Apocalypse Now is undeniably an anti-war movie. The psychological trauma that Martin Sheen’s character, Benjamin Willard, suffers, the callousness of Robert Duvall’s now-infamous line, “I love the smell of napalm in the morning… It smells like, I dunno, victory,” and the insanity of Marlon Brando’s Walter Kurtz all confront the audience to re-evaluate its thinking about war and its effects not only on the perceived enemy but also on ourselves. The film’s soundtrack, which features such eclectic pieces as “Ride of the Walkyrie” and “The End” by The Doors, creates a portrait that reflects the mood of America in 1979. A nation crippled by guilt over the loss of morality and sanity asked, “How can we keep history from repeating itself?” Such a film would probably not even be made today, but for different reasons than White Christmas. Soldiers are not treated as saints. Military objectives are not viewed as just and necessary. War is not glorified. It is condemned.

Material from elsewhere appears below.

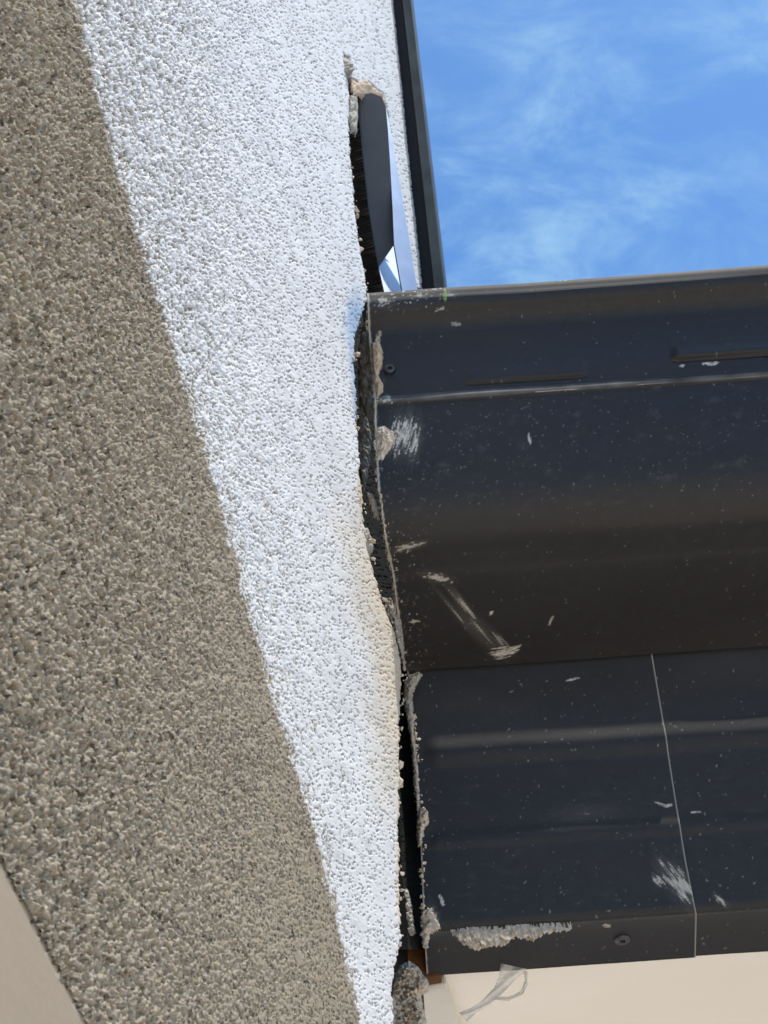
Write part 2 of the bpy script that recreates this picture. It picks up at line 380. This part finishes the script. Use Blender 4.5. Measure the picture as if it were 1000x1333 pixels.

While there are those who condemn the War on Terror, many more people have chosen to remain neutral on the subject for fear of being labeled unpatriotic or in league with terrorists. It is this mood of neutrality that colors the film The Hurt Locker. No stance is taken on the U.S. intervention in Iraq. These characters are not depicted as the kind of care-free grunts seen in White Christmas nor are they depicted as insane, bloodthirsty megalomaniacs like the ones in Apocalypse Now. I wish not to present a false dilemma in this space nor would I insinuate that members of the military are anything less than human. What I do insinuate is that the interests that are primarily served by the wars in Iraq in Afghanistan hide behind the troops to escape impunity of their motives. Kathryn Bigelow cannot criticize the War on Terror, the U.S. government, or any of the corporate contractors that have benefited from the Overseas Contingency Operations because she would be smeared in a media onslaught by every outlet from The New York Times to FOX News to those in the government from both parties as someone possessing the aforementioned undesirable traits. The Hurt Locker is a good film and I do not dispute its winning of Best Picture at the Academy Awards (worse films have received that honor). Still, the film left me feeling cold because of its neutrality. However, upon examining the period in which it was made, it only makes sense that The Hurt Locker would be what it is.